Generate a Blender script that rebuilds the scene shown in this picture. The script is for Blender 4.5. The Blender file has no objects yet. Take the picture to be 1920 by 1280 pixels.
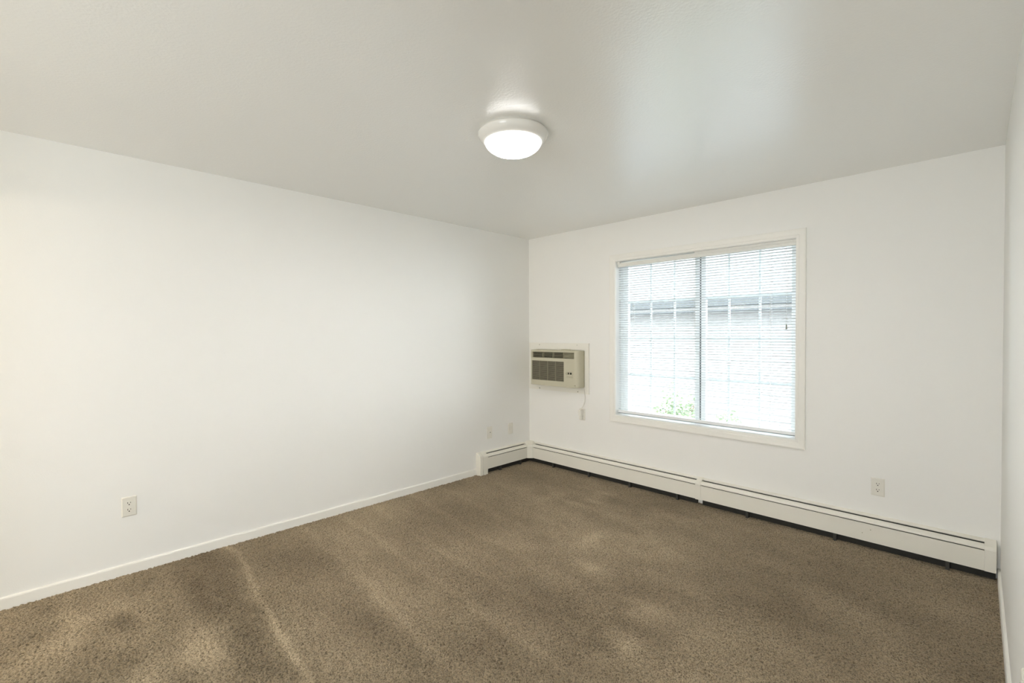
import bpy, bmesh, math, random
import numpy as np
from mathutils import Vector, Matrix

random.seed(7)
np.random.seed(7)
S = bpy.context.scene
COL = S.collection
PI = math.pi

# ------------------------------------------------------------------ camera
W, H, YB = 3.624, 2.44, -4.75          # room: x 0..W, y YB..0 (window wall at y=0), height H
cd = bpy.data.cameras.new('camera')
cd.sensor_width = 36.0
cd.lens = 873.796 / 1920 * 36
cd.clip_start = 0.02
cam = bpy.data.objects.new('camera', cd)
COL.objects.link(cam)
fw = Vector((-0.7062664, 0.7077790, -0.0153817))
rt = Vector((0.7078986, 0.7063041, -0.0037533))
up = Vector((-0.0082076, 0.0135395, 0.9998747))
M = Matrix((rt, up, -fw)).transposed().to_4x4()
M.translation = (3.52018, -3.79785, 1.39364)
cam.matrix_world = M
S.camera = cam

# ------------------------------------------------------------------ view, world, lights
S.view_settings.view_transform = 'Standard'
S.view_settings.look = 'None'
S.view_settings.gamma = 1
S.view_settings.use_curve_mapping = False
S.view_settings.exposure = 0.07
S.cycles.use_denoising = True
S.cycles.max_bounces = 16
S.cycles.diffuse_bounces = 10
S.cycles.transparent_max_bounces = 16
S.cycles.caustics_reflective = False
S.cycles.caustics_refractive = False
S.cycles.sample_clamp_indirect = 8.0

WORLD_STRENGTH = 9.6
SUN_STRENGTH = 1.0
LAMP_EMISSION = 4.8
LAMP_HOT = 240.0
HALL_POWER = 29.0
FILL_POWER = 80.0

wd = bpy.data.worlds.new('sky')
S.world = wd
wd.use_nodes = True
nt = wd.node_tree
bg = nt.nodes['Background']
bg.inputs['Strength'].default_value = WORLD_STRENGTH
bg.inputs['Color'].default_value = (0.90, 0.965, 1.0, 1)

# hazy low sun beyond the end of the neighbouring house: rakes through the blind onto the left wall
sd = bpy.data.lights.new('sun', 'SUN')
sd.energy = SUN_STRENGTH
sd.angle = math.radians(60)
sd.color = (0.97, 0.99, 1.0)
sun = bpy.data.objects.new('sun', sd)
COL.objects.link(sun)
sun.location = (14, 8, 6)
sun.rotation_euler = Vector((-0.80, -0.60, -0.24)).to_track_quat('-Z', 'Y').to_euler()

# light of the hallway beyond the open doorway behind the camera (a fixture just below header height)
hd = bpy.data.lights.new('hallway_light', 'AREA')
hd.shape = 'RECTANGLE'
hd.size, hd.size_y = 0.5, 0.10
hd.energy = HALL_POWER
hd.color = (1.0, 0.87, 0.68)
hall = bpy.data.objects.new('hallway_light', hd)
COL.objects.link(hall)
hall.location = (0.25, YB - 1.02, 1.93)
hall.rotation_euler = Vector((0.35, 0.9, -0.05)).to_track_quat('-Z', 'Y').to_euler()
# added soft fill light, out of view behind the camera, with no known source
ld = bpy.data.lights.new('added_fill_light', 'AREA')
ld.shape = 'RECTANGLE'
ld.size, ld.size_y = 1.5, 2.0
ld.energy = FILL_POWER
ld.color = (0.87, 0.945, 1.0)
fill = bpy.data.objects.new('added_fill_light', ld)
COL.objects.link(fill)
fill.location = (2.75, YB - 1.8, 1.15)
fill.rotation_euler = Vector((-0.12, 1.0, 0.40)).to_track_quat('-Z', 'Y').to_euler()


# ------------------------------------------------------------------ helpers
class MB:
    """collects shapes, then links them as one mesh object"""
    def __init__(self):
        self.v, self.f, self.sm = [], [], []

    def add(self, vs, fs, smooth=False):
        o = len(self.v)
        self.v += [tuple(p) for p in vs]
        for f in fs:
            self.f.append(tuple(i + o for i in f))
            self.sm.append(smooth)
        return self

    def box(self, x0, x1, y0, y1, z0, z1):
        vs = [(x, y, z) for z in (z0, z1) for y in (y0, y1) for x in (x0, x1)]
        fs = [(0, 2, 3, 1), (4, 5, 7, 6), (0, 1, 5, 4), (2, 6, 7, 3), (0, 4, 6, 2), (1, 3, 7, 5)]
        return self.add(vs, fs)

    def loft(self, rings, caps=True, smooth=False, close=True):
        n = len(rings[0])
        vs = [p for r in rings for p in r]
        fs = []
        for k in range(len(rings) - 1):
            for i in range(n if close else n - 1):
                j = (i + 1) % n
                fs.append((k * n + i, k * n + j, (k + 1) * n + j, (k + 1) * n + i))
        o = len(self.v)
        self.add(vs, fs, smooth)
        if caps:
            self.f.append(tuple(o + i for i in range(n))[::-1]); self.sm.append(False)
            self.f.append(tuple(o + (len(rings) - 1) * n + i for i in range(n))); self.sm.append(False)
        return self

    def lathe(self, prof, c, axis='z', n=64, smooth=True):
        """prof: list of (radius, height) spun about an axis through c"""
        rings = []
        for r, h in prof:
            ring = []
            for i in range(n):
                a = 2 * PI * i / n
                p = {'z': (r * math.cos(a), r * math.sin(a), h),
                     'y': (r * math.cos(a), h, r * math.sin(a)),
                     'x': (h, r * math.cos(a), r * math.sin(a))}[axis]
                ring.append((c[0] + p[0], c[1] + p[1], c[2] + p[2]))
            rings.append(ring)
        return self.loft(rings, True, smooth)

    def tube(self, pts, r, n=8):
        pts = [Vector(p) for p in pts]
        rings = []
        for i, p in enumerate(pts):
            t = (pts[min(i + 1, len(pts) - 1)] - pts[max(i - 1, 0)]).normalized()
            a = t.cross(Vector((0.31, 0.95, 0.05))).normalized()
            b = t.cross(a)
            rings.append([p + (a * math.cos(2 * PI * k / n) + b * math.sin(2 * PI * k / n)) * r for k in range(n)])
        return self.loft(rings, True, True)

    def obj(self, name, mat, parent=None, bevel=0.0, seg=2):
        me = bpy.data.meshes.new(name)
        me.from_pydata(self.v, [], self.f)
        me.polygons.foreach_set('use_smooth', self.sm)
        bm = bmesh.new()
        bm.from_mesh(me)
        bmesh.ops.remove_doubles(bm, verts=bm.verts, dist=1e-6)
        bmesh.ops.recalc_face_normals(bm, faces=bm.faces)
        bm.to_mesh(me)
        bm.free()
        me.materials.append(mat)
        o = bpy.data.objects.new(name, me)
        COL.objects.link(o)
        if parent is not None:
            o.parent = parent                     # parts are modelled in world space
            if parent.type == 'EMPTY':
                o.matrix_parent_inverse = Matrix.Translation(-parent.location)
        if bevel:
            m = o.modifiers.new('bevel', 'BEVEL')
            m.width = bevel
            m.segments = seg
            m.limit_method = 'ANGLE'
            m.angle_limit = math.radians(40)
        return o


def thing(name, label, cat, loc=(0, 0, 0), group=None, kind=None):
    o = bpy.data.objects.new(name, None)
    COL.objects.link(o)
    o.location = loc
    o.empty_display_size = 0.05
    if label: o['label'] = label
    if cat: o['category'] = cat
    if group: o['group'] = group
    if kind: o['kind'] = kind
    return o


def struct(o, label=None):
    o['kind'] = 'structure'
    if label: o['label'] = label
    return o


# ------------------------------------------------------------------ materials
def mat(name, color, rough=0.5, spec=0.5, metal=0.0, bump=None, emis=None, vary=None):
    m = bpy.data.materials.new(name)
    m.use_nodes = True
    n, l = m.node_tree.nodes, m.node_tree.links
    b = n['Principled BSDF']
    b.inputs['Base Color'].default_value = (*color, 1)
    b.inputs['Roughness'].default_value = rough
    b.inputs['Metallic'].default_value = metal
    b.inputs['Specular IOR Level'].default_value = spec
    if emis:
        b.inputs['Emission Color'].default_value = (*emis[0], 1)
        b.inputs['Emission Strength'].default_value = emis[1]
    tc = n.new('ShaderNodeTexCoord')
    if bump:
        sc, st, dist = bump
        tx = n.new('ShaderNodeTexNoise')
        tx.inputs['Scale'].default_value = sc
        tx.inputs['Detail'].default_value = 3
        bp = n.new('ShaderNodeBump')
        bp.inputs['Strength'].default_value = st
        bp.inputs['Distance'].default_value = dist
        l.new(tc.outputs['Object'], tx.inputs['Vector'])
        l.new(tx.outputs['Fac'], bp.inputs['Height'])
        l.new(bp.outputs['Normal'], b.inputs['Normal'])
    if vary:
        sc, amt = vary
        tx = n.new('ShaderNodeTexNoise')
        tx.inputs['Scale'].default_value = sc
        mx = n.new('ShaderNodeMix')
        mx.data_type = 'RGBA'
        mx.inputs['A'].default_value = (*[c * (1 - amt) for c in color], 1)
        mx.inputs['B'].default_value = (*[min(1, c * (1 + amt)) for c in color], 1)
        l.new(tc.outputs['Object'], tx.inputs['Vector'])
        l.new(tx.outputs['Fac'], mx.inputs['Factor'])
        l.new(mx.outputs['Result'], b.inputs['Base Color'])
    return m


WALLC = (0.86, 0.853, 0.828)
m_wall = mat('wall_paint', WALLC, 0.55, 0.35, bump=(170, 0.10, 0.004))
m_ceil = mat('ceiling_paint', (0.875, 0.873, 0.85), 0.27, 1.0, bump=(95, 0.16, 0.006))
cb = m_ceil.node_tree.nodes['Principled BSDF']     # semi-gloss enamel that mirrors the window softly
cb.inputs['IOR'].default_value = 2.2
m_trim = mat('trim_paint', (0.86, 0.845, 0.80), 0.35, 0.5)
m_heater = mat('heater_enamel', (0.80, 0.775, 0.70), 0.38, 0.5, vary=(9, 0.012))
m_dark = mat('heater_interior', (0.030, 0.028, 0.024), 0.7, 0.3, vary=(14, 0.3))
m_vinyl = mat('window_vinyl', (0.86, 0.89, 0.90), 0.4, 0.5)
m_jamb = mat('window_return_paint', (0.85, 0.85, 0.83), 0.45, 0.4)
m_seal_shade = mat('weather_strip', (0.19, 0.21, 0.21), 0.8, 0.2)  # also colours the painted shadow strip under the blind
m_slat = mat('blind_slat_vinyl', (0.66, 0.685, 0.70), 0.5, 0.15)


def translucent(m, k):
    # thin vinyl lets some daylight through
    n, l = m.node_tree.nodes, m.node_tree.links
    t = n.new('ShaderNodeBsdfTranslucent')
    t.inputs['Color'].default_value = (0.90, 0.93, 0.95, 1)
    mx = n.new('ShaderNodeMixShader')
    mx.inputs[0].default_value = k
    l.new(n['Principled BSDF'].outputs[0], mx.inputs[1])
    l.new(t.outputs[0], mx.inputs[2])
    l.new(mx.outputs[0], n['Material Output'].inputs[0])


translucent(m_slat, 0.03)
m_grille = mat('grille_vinyl', (0.86, 0.89, 0.90), 0.4, 0.4)
translucent(m_grille, 0.14)
m_brail = mat('bottom_rail_enamel', (0.86, 0.88, 0.89), 0.4, 0.4)
m_rail = mat('blind_rail_enamel', (0.82, 0.81, 0.77), 0.35, 0.5)
m_cord = mat('blind_cord', (0.86, 0.87, 0.87), 0.7, 0.2)
m_tassel = mat('tassel_plastic', (0.22, 0.22, 0.17), 0.5, 0.4)
m_plate = mat('wall_plate_plastic', (0.775, 0.752, 0.685), 0.32, 0.5)
m_slot = mat('slot_dark', (0.03, 0.028, 0.02), 0.7, 0.2)
m_ac = mat('ac_plastic', (0.53, 0.50, 0.385), 0.42, 0.45)
m_acframe = mat('ac_trim_paint', (0.83, 0.81, 0.75), 0.4, 0.45)
m_acdark = mat('ac_grille_void', (0.035, 0.033, 0.024), 0.7, 0.3)
m_aclouver = mat('ac_louver', (0.36, 0.335, 0.235), 0.5, 0.4)
m_acfin = mat('ac_intake_louver', (0.25, 0.23, 0.165), 0.5, 0.4)
m_screw = mat('screw_metal', (0.25, 0.24, 0.21), 0.4, 0.5, metal=0.7)
m_lampring = mat('lamp_pan_enamel', (0.82, 0.80, 0.76), 0.18, 0.5)
m_lampglass = mat('lamp_diffuser', (0.9, 0.89, 0.86), 0.3, 0.5, emis=((1.0, 0.985, 0.965), LAMP_EMISSION))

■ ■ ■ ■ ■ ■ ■

→ **REQUIRED WORK**
Reproduce the material above from its first line through the line containing "PI = math.pi", both ends included, and skip every picture.

→ **RESPONSE TO THE EXERCISE**
Generate a Blender script that rebuilds the scene shown in this picture. The script is for Blender 4.5. The Blender file has no objects yet. Take the picture to be 1920 by 1280 pixels.
import bpy, bmesh, math, random
import numpy as np
from mathutils import Vector, Matrix

random.seed(7)
np.random.seed(7)
S = bpy.context.scene
COL = S.collection
PI = math.pi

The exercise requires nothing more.